Procedura prevista dalla Legge nel caso in cui il giudice condanni il Ministero dell’Interno ad eseguire una sentenza favorevole alla parte privata e l’amministrazione, invece, non esegue.
Non c’è da stupirsi se, nel nostro Paese, la culla del diritto, ancora accadono queste cose, ossia: chi perde la causa lasci ineseguita la sentenza passata in giudicato.
Non bisogna stupirsi in quanto l’amministrazione, in definitiva, non dico che è legittimata a farlo, ma sa che in qualche modo lo può fare: vero è che dopo arriverà una sanzione a suo carico per il ritardo ingiustamente procurato alla parte vittoriosa, ma intanto il tempo sarà passato, anzi, sarà passato più tempo di quello previsto e tollerabile per dare esecuzione al giudicato.
Teoricamente ci sono tanti motivi per ritardare l’esecuzione di una sentenza: motivi economici, motivi organizzativi, deficit organizzativi e di personale, semplici dimenticanze, motivi strumentali e tattico difensivi.
Ora, se si arriva a questo punto, cosa fare?

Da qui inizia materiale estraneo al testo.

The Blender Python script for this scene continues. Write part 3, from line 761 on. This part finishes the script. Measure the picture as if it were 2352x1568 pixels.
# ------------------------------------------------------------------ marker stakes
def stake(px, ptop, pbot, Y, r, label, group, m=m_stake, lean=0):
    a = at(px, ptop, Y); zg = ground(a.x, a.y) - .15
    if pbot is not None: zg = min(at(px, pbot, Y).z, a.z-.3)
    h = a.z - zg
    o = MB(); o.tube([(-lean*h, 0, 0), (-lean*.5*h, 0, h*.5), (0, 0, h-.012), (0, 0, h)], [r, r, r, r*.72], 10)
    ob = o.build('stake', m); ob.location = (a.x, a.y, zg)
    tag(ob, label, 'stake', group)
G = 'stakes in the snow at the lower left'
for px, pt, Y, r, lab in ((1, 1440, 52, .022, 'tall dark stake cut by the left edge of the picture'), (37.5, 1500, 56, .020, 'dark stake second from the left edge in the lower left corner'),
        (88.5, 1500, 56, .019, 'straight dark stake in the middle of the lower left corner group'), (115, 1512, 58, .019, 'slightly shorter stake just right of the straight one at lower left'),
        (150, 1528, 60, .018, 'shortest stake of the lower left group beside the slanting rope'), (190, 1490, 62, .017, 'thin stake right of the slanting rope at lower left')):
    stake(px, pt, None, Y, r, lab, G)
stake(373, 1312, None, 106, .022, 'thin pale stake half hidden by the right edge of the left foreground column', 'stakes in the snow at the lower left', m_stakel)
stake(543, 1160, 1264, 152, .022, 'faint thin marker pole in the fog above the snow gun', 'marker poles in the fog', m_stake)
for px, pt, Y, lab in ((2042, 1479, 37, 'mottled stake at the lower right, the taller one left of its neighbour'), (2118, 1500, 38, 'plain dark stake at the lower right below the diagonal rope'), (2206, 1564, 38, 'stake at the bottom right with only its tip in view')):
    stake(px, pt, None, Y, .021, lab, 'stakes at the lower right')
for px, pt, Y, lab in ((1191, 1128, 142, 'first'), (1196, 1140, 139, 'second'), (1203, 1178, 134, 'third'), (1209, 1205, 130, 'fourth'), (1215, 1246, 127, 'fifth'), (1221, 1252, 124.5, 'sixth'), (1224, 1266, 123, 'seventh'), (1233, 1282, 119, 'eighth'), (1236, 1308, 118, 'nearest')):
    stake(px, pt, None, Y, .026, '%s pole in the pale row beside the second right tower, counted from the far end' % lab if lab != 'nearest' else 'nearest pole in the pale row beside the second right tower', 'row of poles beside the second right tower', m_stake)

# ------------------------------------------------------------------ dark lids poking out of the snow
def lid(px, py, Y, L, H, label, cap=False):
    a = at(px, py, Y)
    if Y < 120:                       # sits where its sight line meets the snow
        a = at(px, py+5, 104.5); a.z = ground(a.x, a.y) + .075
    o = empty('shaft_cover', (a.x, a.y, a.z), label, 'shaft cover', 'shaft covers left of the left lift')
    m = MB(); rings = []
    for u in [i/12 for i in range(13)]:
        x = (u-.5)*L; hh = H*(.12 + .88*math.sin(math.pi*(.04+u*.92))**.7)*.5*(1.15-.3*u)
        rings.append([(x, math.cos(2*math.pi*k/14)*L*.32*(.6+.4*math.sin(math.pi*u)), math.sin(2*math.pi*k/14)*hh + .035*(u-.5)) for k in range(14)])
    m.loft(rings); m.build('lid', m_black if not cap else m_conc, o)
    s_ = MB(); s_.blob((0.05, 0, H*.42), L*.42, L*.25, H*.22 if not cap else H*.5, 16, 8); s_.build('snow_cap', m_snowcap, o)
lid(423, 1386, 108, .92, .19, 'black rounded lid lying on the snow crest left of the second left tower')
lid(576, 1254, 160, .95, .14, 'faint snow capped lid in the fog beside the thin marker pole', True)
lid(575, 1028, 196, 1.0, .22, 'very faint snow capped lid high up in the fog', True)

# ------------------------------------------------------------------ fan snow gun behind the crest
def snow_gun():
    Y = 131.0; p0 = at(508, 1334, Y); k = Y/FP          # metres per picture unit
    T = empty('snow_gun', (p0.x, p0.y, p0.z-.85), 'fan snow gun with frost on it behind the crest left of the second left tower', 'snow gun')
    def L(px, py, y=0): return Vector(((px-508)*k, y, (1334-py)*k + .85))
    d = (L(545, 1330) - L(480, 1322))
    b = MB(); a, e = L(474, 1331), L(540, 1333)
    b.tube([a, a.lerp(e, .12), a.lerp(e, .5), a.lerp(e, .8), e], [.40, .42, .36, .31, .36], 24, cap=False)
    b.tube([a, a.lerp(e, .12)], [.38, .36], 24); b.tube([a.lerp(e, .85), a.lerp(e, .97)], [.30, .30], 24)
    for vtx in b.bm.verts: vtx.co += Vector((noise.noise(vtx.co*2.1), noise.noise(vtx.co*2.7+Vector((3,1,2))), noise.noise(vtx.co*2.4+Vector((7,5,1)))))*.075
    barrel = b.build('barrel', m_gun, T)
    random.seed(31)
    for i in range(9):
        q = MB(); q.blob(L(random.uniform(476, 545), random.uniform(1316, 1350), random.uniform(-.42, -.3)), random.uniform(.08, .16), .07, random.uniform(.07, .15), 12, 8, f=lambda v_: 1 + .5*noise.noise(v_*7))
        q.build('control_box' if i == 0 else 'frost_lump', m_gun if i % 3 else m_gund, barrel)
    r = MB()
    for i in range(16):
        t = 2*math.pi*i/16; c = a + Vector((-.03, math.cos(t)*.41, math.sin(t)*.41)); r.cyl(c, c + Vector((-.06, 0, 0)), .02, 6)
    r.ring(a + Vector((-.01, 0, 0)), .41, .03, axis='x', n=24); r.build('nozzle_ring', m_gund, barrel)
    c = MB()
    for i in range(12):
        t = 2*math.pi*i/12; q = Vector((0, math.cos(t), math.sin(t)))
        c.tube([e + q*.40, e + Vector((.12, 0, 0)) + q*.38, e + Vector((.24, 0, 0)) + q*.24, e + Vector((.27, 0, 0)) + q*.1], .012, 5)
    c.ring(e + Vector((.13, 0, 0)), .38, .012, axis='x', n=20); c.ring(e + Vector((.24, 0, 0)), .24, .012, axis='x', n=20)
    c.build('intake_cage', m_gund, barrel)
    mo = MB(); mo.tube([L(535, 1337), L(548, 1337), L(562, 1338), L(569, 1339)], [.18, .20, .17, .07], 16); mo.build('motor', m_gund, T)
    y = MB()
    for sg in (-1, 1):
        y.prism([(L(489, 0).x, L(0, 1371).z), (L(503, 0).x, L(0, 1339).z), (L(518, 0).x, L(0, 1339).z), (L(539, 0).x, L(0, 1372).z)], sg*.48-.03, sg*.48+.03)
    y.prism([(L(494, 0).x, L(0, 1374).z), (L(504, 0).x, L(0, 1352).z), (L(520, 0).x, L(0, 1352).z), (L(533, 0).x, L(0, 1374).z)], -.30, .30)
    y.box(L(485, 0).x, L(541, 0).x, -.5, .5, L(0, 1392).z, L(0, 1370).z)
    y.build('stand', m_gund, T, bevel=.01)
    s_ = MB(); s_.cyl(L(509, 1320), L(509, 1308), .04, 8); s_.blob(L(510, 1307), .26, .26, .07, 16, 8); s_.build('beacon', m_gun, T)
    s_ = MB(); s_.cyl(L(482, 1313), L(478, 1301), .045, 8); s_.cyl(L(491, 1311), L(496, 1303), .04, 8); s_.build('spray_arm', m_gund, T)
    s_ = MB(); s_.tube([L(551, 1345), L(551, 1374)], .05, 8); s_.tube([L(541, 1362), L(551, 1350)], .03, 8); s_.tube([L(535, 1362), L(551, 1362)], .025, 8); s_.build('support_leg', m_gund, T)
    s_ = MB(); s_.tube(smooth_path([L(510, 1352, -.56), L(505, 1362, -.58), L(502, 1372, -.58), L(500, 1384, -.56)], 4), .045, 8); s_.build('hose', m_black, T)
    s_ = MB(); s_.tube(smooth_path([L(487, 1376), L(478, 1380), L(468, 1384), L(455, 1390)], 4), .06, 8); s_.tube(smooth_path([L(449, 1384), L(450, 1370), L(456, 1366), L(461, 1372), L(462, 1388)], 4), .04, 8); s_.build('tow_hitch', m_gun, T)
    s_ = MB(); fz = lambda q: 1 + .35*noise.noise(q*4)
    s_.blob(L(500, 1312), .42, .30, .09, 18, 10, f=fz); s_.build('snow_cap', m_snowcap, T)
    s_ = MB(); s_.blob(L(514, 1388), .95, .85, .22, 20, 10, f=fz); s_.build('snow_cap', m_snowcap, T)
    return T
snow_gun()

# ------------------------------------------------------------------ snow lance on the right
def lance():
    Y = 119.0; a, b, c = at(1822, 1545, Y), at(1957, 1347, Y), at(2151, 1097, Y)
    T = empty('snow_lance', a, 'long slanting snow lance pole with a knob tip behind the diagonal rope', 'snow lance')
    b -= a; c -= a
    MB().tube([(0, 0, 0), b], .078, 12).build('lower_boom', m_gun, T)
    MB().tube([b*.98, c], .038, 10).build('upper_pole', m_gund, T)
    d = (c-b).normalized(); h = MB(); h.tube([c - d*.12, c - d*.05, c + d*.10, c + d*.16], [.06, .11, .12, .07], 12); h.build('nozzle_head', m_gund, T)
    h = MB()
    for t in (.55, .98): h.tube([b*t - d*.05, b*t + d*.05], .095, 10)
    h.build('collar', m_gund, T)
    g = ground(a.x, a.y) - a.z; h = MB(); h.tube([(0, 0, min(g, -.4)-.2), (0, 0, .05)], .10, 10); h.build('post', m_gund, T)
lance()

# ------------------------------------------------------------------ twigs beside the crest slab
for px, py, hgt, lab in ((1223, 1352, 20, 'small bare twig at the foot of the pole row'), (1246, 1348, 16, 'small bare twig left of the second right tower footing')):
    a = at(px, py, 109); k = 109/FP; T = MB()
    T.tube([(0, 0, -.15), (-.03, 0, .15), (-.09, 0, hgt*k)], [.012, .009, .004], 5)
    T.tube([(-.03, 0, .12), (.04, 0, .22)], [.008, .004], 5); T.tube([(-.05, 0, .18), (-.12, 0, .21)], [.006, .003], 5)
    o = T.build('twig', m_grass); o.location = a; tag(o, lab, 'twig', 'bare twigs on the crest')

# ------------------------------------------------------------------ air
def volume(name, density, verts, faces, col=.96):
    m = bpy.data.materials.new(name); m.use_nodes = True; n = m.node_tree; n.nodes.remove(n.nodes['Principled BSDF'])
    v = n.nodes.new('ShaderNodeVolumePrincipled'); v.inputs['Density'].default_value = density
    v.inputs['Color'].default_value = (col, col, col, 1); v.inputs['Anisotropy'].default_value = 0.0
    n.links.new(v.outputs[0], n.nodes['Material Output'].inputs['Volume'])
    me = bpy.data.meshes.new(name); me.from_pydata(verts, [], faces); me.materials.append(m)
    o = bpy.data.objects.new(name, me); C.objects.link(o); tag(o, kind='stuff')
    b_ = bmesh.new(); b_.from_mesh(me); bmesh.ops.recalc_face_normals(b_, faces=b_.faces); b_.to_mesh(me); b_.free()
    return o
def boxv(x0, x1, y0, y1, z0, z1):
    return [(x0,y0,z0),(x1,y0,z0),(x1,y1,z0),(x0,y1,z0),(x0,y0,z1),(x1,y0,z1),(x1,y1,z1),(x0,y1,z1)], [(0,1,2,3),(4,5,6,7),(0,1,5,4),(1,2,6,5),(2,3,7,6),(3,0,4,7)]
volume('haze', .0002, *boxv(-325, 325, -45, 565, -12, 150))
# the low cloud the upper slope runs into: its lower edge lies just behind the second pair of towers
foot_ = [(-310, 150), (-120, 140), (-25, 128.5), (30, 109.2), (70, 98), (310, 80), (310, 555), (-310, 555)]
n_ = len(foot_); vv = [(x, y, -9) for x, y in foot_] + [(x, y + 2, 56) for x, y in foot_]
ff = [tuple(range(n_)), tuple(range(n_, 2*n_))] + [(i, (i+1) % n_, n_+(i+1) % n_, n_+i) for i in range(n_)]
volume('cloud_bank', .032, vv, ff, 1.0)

Ebbene: bisogna tornare di nuovo dal giudice e chiedere l’ottemperanza alla sentenza: il tribunale ordinerà l’esecuzione della pronuncia nominando un commissario ad acta, stabilendo anche una penalità economica a carico della parte che non ha eseguito quanto doveva prontamente eseguire, sanzione che di solito viene stabilita in un tot al giorno per ciascun giorno di ulteriore ritardo dell’esecuzione.
Comunque, penso che in un Paese normale probabilmente l’ottemperanza non dovrebbe neppure esistere, in quanto la sentenza passata in giudicato, bella o brutta che sia, si esegue punto e basta.
Ma tant’è: in Italia accade questo ed altro e le aule dei tribunali più di qualche volta vengono occupate da questi fascicoli.
Ad esempio, l’ultima in materia di armi e di ottemperanza di una sentenza favorevole al ricorrente, e rimasta diciamo così dimenticata dal Ministero, è la n. 2066/2020 del Tar Palermo Sezione Prima, pubblicata in data 12.10.2020.
In questo caso, la sentenza che era finita nel dimenticatoio è la n. 1184/19 sempre del Tar Palermo, pubblicata in data 30.04.2019: qui era stato accolto il ricorso sul decreto con il quale il Ministero dell’Interno aveva respinto il ricorso gerarchico per l’annullamento di un divieto di detenzione armi.
La sentenza era stata regolarmente spedita per la notificazione, ma evidentemente il Ministero era rimasto a lungo in silenzio, senza attivarsi e soprattutto senza dare spiegazioni sul perché dell’inerzia.
Presentato dunque l’ulteriore ricorso è scattata pertanto l’ottemperanza e la nomina di un commissario ad acta, con la previsione di una penale per ciascun giorno di ulteriore ritardo per la messa in atto degli adempimenti esecutivi ad onere del Ministero dell’Interno.
Nel caso specifico di Palermo va detto che giustamente l’amministrazione è stata anche condannata alle spese di lite e della specifica fase dell’ottemperanza; personalmente, però, aggiungo che in casi del genere la condanna alle spese dovrebbe essere esemplare e di entità tale da restare scolpita per sempre nella memoria delle parti e della Collettività intera, così da fungere da vero monito per la futura condotta amministrativa, scoraggiando gli atteggiamenti dilatori che in definitiva finiscono solo per aggravare il già esistente danno da ritardo.